O Globo
É preciso superar a crença equivocada de
que o mercado prefere trabalhar em ambiente de juros altos
O mercado financeiro tenta ganhar dinheiro em qualquer cenário. Se os juros estão baixos, há uma migração de recursos para a bolsa, porque a lucratividade e os dividendos pagos pelas companhias tendem a crescer. O PIB acelera, o desemprego cai, e as concessões de crédito também disparam porque o risco de inadimplência para os bancos fica mais baixo. Esse é o quadro em que todos ganham, caso seja sustentável e aconteça com a inflação sob controle. Se os juros sobem, por outro lado, a bolsa perde, mas os maiores bancos podem sustentar os seus lucros porque emprestam a taxas mais elevadas. Porém, também sobem as provisões e o risco de inadimplência com a desaceleração do PIB. É o que estamos vendo este ano.
É preciso superar a crença equivocada que
vem sendo repetida pelo presidente Lula de que o mercado prefere trabalhar em
ambiente de juros altos. A verdade é que é muito mais seguro o quadro econômico
com crescimento do PIB, juros em queda e inflação sob controle.
— O sonho do investidor é um mercado
pujante, com abertura de capital na bolsa (IPOs), empresas crescendo, PIB
crescendo 3%, 4%. Os bancos ganham muito mais emprestando para empresas
saudáveis do que para companhias com risco de dar calote. O mercado ganha muito
mais com juros baixos — afirmou Roberto Motta, estrategista-chefe da Genial
Investimentos em seu canal no YouTube.
Um dado ilustra bem essa linha de
pensamento: o ano em que os quatro maiores bancos do país, Bradesco, Banco do
Brasil, Itaú e Santander, mais lucraram foi 2019, quando a Selic começou em
6,5% e terminou em 4,5%: foram R$ 99 bilhões de lucro, corrigidos pela
inflação, segundo dados exclusivos levantados por Einar Rivero, head comercial
da Trademap.
O gráfico mostra os efeitos dos juros sobre
a bolsa. Existe uma correlação inversa entre o desempenho do Ibovespa e a Taxa
Selic. Ou seja, quanto maior a taxa, menor tende a ser o índice, e vice-versa.
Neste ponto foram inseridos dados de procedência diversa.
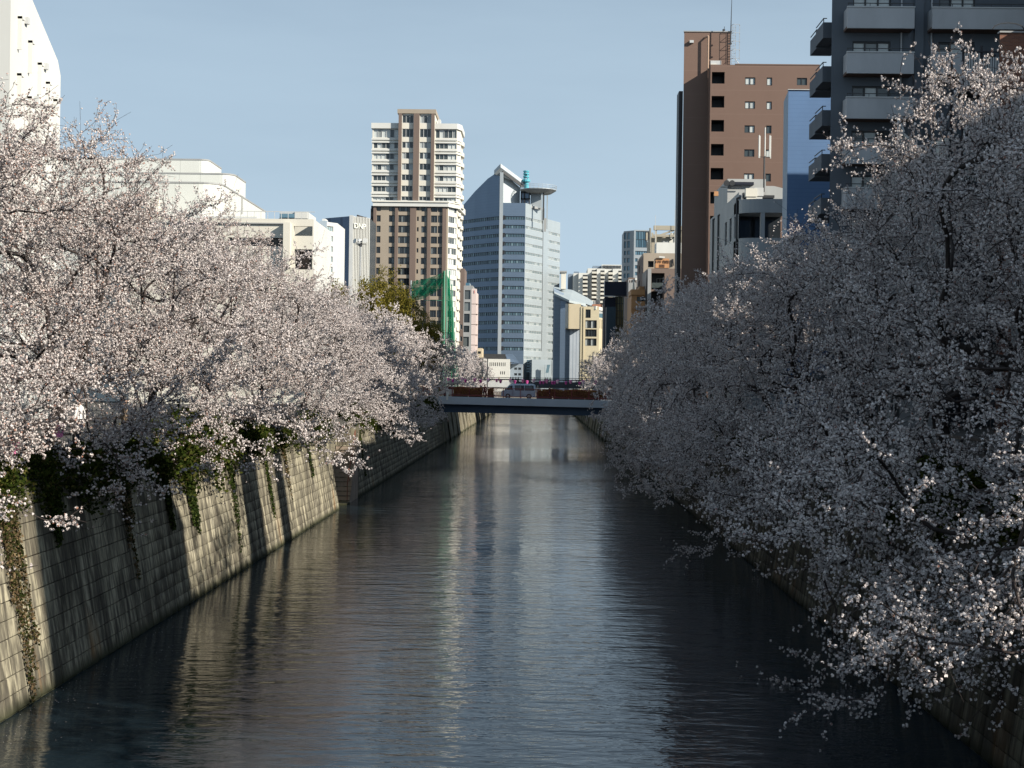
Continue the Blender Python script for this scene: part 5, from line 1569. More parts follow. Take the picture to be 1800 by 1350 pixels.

De 2000 a 2005, no final do governo Fernando Henrique e início do governo Lula,
a Selic estava nas alturas, e o Ibovespa, nas mínimas. Quando o BC de Lula
começou a reduzir os juros, a partir de 2005, o índice começou a subir. Dali
para frente, períodos de alta da Selic levaram a quedas na bolsa, e a partir de
2016 isso ficou ainda mais evidente: os juros despencaram, e a bolsa bateu
recorde.
O risco para o sistema financeiro com os
juros altos pode ser medido pelo Provisionamento para Devedores Duvidosos
(PDD). Desde 2006, o pior ano para os quatro maiores bancos do país foi 2015,
com R$ 120 bilhões provisionados, corrigidos pela inflação. E em quanto estava
a Selic nesse ano? Exorbitantes 14,25%, número maior do que os 13,75% de hoje.
Lula pode e deve criticar os juros altos.
Só não pode alegar que eles subiram para favorecer o mercado financeiro.
Inadimplência em alta
O índice de inadimplência medido pela Boa
Vista apontou a sétima alta em janeiro. Em relação a dezembro, subiu 1,1%, e no
acumulado em 12 meses disparou 20,8%. Esse indicador mostra a quantidade de
novos registros de dívidas vencidas e não pagas informados pelas empresas
credoras. “O cenário é delicado, as projeções para 2023 não são animadoras e
este caminha para ser mais um ano de alta nos registros”, disse Flávio Calife,
economista da Boa Vista.
Pressão dos serviços
A inflação de serviços é uma das principais
dores de cabeça para o Banco Central. O IBGE divulga na próxima semana o
IPCA-15 de fevereiro e pelas contas do Credit Suisse os preços dos serviços
devem subir 1,58% no mês e acelerar para 7,9% em 12 meses.
Boia de salvação
O reajuste de servidores faz todo o sentido, ainda que tenha impacto sobre as contas públicas. Categorias estavam sem reajuste desde 2019, e ajuste fiscal não é estrangulamento forçado do orçamento das famílias. Cabe agora ao governo cortar em outras áreas menos importantes para evitar a disparada da dívida pública.